(Dataset entries)
-------

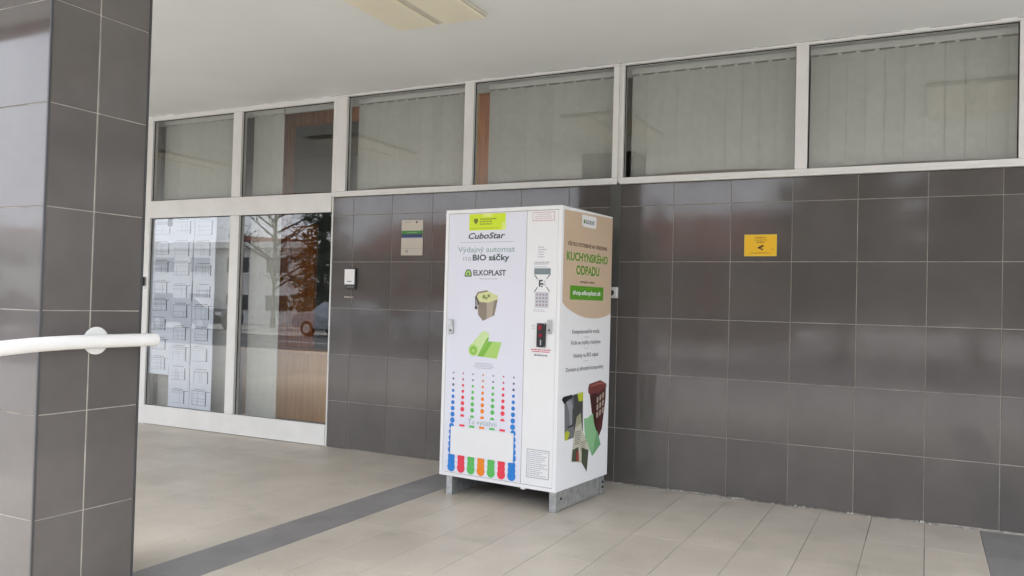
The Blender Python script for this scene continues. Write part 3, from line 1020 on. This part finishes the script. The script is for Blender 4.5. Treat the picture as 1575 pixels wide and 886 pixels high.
polys('leaflet_fold', [[(.548, .45), (.608, .345), (.485, .282), (.52, .38)]], pmat('mint_dark', (112, 166, 116)), SIDE, 3, gl_)
pl_ = polys('paper_leaflet', [[(.255, .565), (.306, .585), (.330, .475), (.440, .345), (.415, .290), (.335, .262), (.190, .288), (.219, .440)]], P_PAPER, SIDE, 3)
polys('leaflet_photo', [[(.205, .36), (.285, .37), (.30, .275), (.200, .288)], [(.330, .36), (.430, .33), (.410, .192), (.335, .262)]], pmat('photo_dark', (74, 80, 62)), SIDE, 4, pl_)
small_print('leaflet_print', .236, .33, .385, .475, 7, P_SLATE, SIDE, 4, 61, fill=.5, parent=pl_)
small_print('leaflet_print', .315, .40, .335, .40, 5, P_BIN2, SIDE, 4, 62, fill=.5, parent=pl_)
polys('leaflet_spine', [[(.255, .565), (.306, .585), (.318, .52), (.246, .50)]], pmat('leaflet_olive', (160, 160, 128)), SIDE, 4, pl_)
polys('leaflet_red', [[(.262, .345), (.285, .345), (.295, .280), (.262, .285)]], pmat('tomato', (170, 60, 60)), SIDE, 5, pl_)
# feet
for sx in (-1, 1):
    x0 = hw - .050 if sx > 0 else -hw + .052
    bm = bmesh.new()
    add_box(bm, x0, x0 + .047, -hdp + .012, -hdp + .064, 0.004, Z0 - .001, bevel=.002)
    add_box(bm, x0 - .004, x0 + .051 - (.004 if sx > 0 else 0), -hdp + .008, -hdp + .066, 0.0, .0038)
    lg1 = link('leg', to_mesh(bm), M_GALV, vm)
    bm = bmesh.new()
    add_box(bm, x0, x0 + .047, hdp - .09, hdp - .038, 0.004, Z0 - .001, bevel=.002)
    add_box(bm, x0 - .004, x0 + .051 - (.004 if sx > 0 else 0), hdp - .094, hdp - .034, 0.0, .0038)
    link('leg', to_mesh(bm), M_GALV, vm)
    box('base_rail', (x0 + .012, x0 + .042, -hdp + .0655, hdp - .0955, .006, Z0 - .002), M_GALV, vm, bevel=.002)
    if sx > 0:
        for (xa, xb, yy, zz) in ((.0415, .047, -hdp + .085, .075), (.0465, .054, hdp - .064, .05), (.0465, .054, hdp - .064, .085)):
            bm = bmesh.new()
            add_tube(bm, [(x0 + xa, yy, zz), (x0 + xb, yy, zz)], .008, 8)
            link('bolt', to_mesh(bm), P_BLACK, vm)
box('underside_shade_plate', (-hw + .11, hw - .06, -hdp + .10, hdp - .03, .098, Z0 - .003), mat('dark_shade_plate', (.05, .05, .05), rough=.6), vm)  # added dark plate, deepens the shadow beneath the cabinet
box('door_stop', (.44 - hw + .195, .44 - hw + .225, -hdp + .004, -hdp + .03, Z0 - .012, Z0 - .0005), M_WHITE, vm, bevel=.003)
box('top_latch', (.36 - .01, .36 + .01, -hdp + .03, -hdp + .05, Z1 - .001, Z1 + .005), M_WHITE, vm)

# ---------------------------------------------------------------- socket and cable behind the machine
soc = empty('wall_socket', (-.005, -.0075, 1.375))
tag(soc, 'small white wall socket with black plug beside the machine', 'socket')
box('socket_box', (-.075, .012, -.035, 0.0, -.04, .04), M_FRAME, soc, bevel=.004)
plug = tube('plug', [(-.030, -.036, 0), (-.030, -.055, 0), (-.034, -.075, -.008)], [.022, .019, .010], P_BLACK, soc, 14)
tube('cable', [(-.034, -.075, -.008), (-.045, -.10, -.03), (-.05, -.10, -.09), (-.035, -.07, -.17), (-.03, -.05, -.26), (-.05, -.05, -.31), (-.09, -.09, -.30), (-.16, -.16, -.30)], .0055, P_BLACK, plug, 8)

# ---------------------------------------------------------------- signs on the wall


class WallFace(Face):
    pass


def sign_root(name, x, z, label, cat):
    o = empty(name, (x, -.0015, z))
    return tag(o, label, cat)


WF = Face((0, 0, 0), (1, 0, 0), (0, 0, 1), (0, -1, 0))
# yellow camera notice
ys = sign_root('camera_notice', .893, 1.637, 'yellow camera surveillance notice stuck on the dark tiles', 'sign')
P_SIGN = pmat('sign_yellow', (236, 186, 8), .35)
P_SIGN2 = pmat('sign_rim', (228, 196, 70), .35)
box('plate', (0, .212, -.0022, 0, 0, .146), P_SIGN2, ys, bevel=.0006)
YF = Face((0, -.0024, 0), (1, 0, 0), (0, 0, 1), (0, -1, 0))
polys('field', [rect(.006, .206, .006, .140)], P_SIGN, YF, .5, ys)
P_OCH = pmat('ochre_print', (160, 112, 4))
small_print('small_print', .048, .160, .118, .130, 1, P_OCH, YF, 1.5, 31, align='c', parent=ys, fill=.7)
small_print('small_print', .045, .172, .103, .114, 1, P_OCH, YF, 1.5, 32, align='c', parent=ys, fill=.5)
small_print('small_print', .075, .140, .088, .100, 1, P_OCH, YF, 1.5, 33, align='c', parent=ys, fill=.7)
small_print('small_print', .030, .185, .018, .026, 1, P_OCH, YF, 1.5, 34, align='c', parent=ys, fill=.6)
P_DKB = pmat('dark_brown', (60, 22, 4))
polys('camera_pictogram', [[(.088, .060), (.122, .076), (.128, .066), (.094, .048)], [(.100, .050), (.116, .058), (.108, .044)], [(.112, .050), (.126, .050), (.122, .040), (.114, .040)], [(.122, .073), (.130, .074), (.130, .066)]], P_DKB, YF, 1.5, ys)
small_print('small_print', .176, .196, .042, .050, 1, P_OCH, YF, 1.5, 35, parent=ys)
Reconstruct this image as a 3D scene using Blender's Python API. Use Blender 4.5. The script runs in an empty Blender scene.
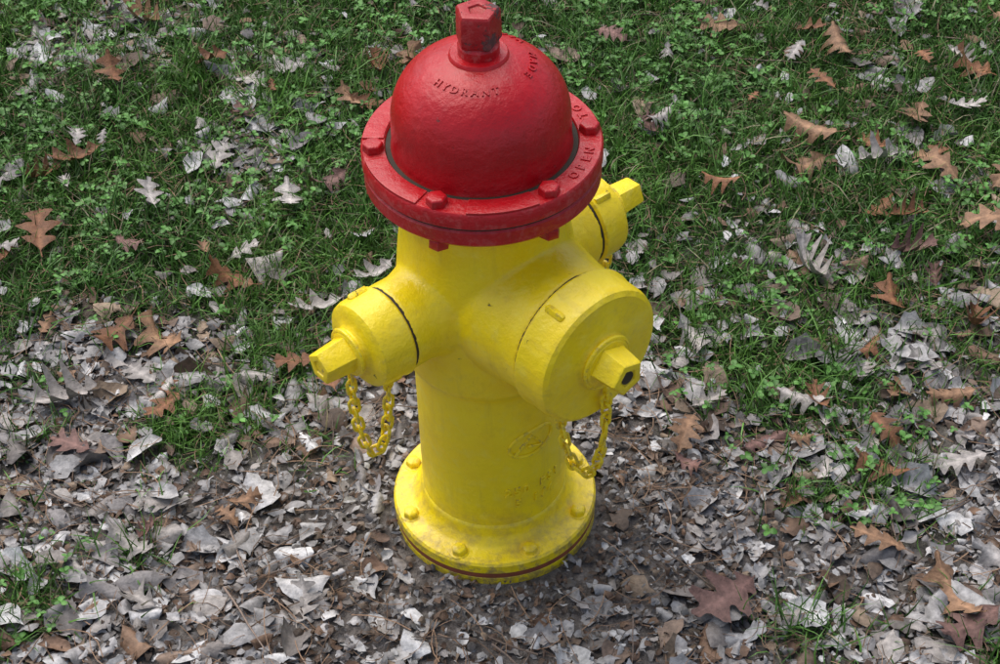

-------

◆ Task details ◆
Select every line of the material above holding the word "empty" and copy it.

◆ The completed task ◆
soc = empty('wall_socket', (-.005, -.0075, 1.375))
    o = empty(name, (x, -.0015, z))
Reconstruct this image as a 3D scene using Blender's Python API. Use Blender 4.5. The script runs in an empty Blender scene.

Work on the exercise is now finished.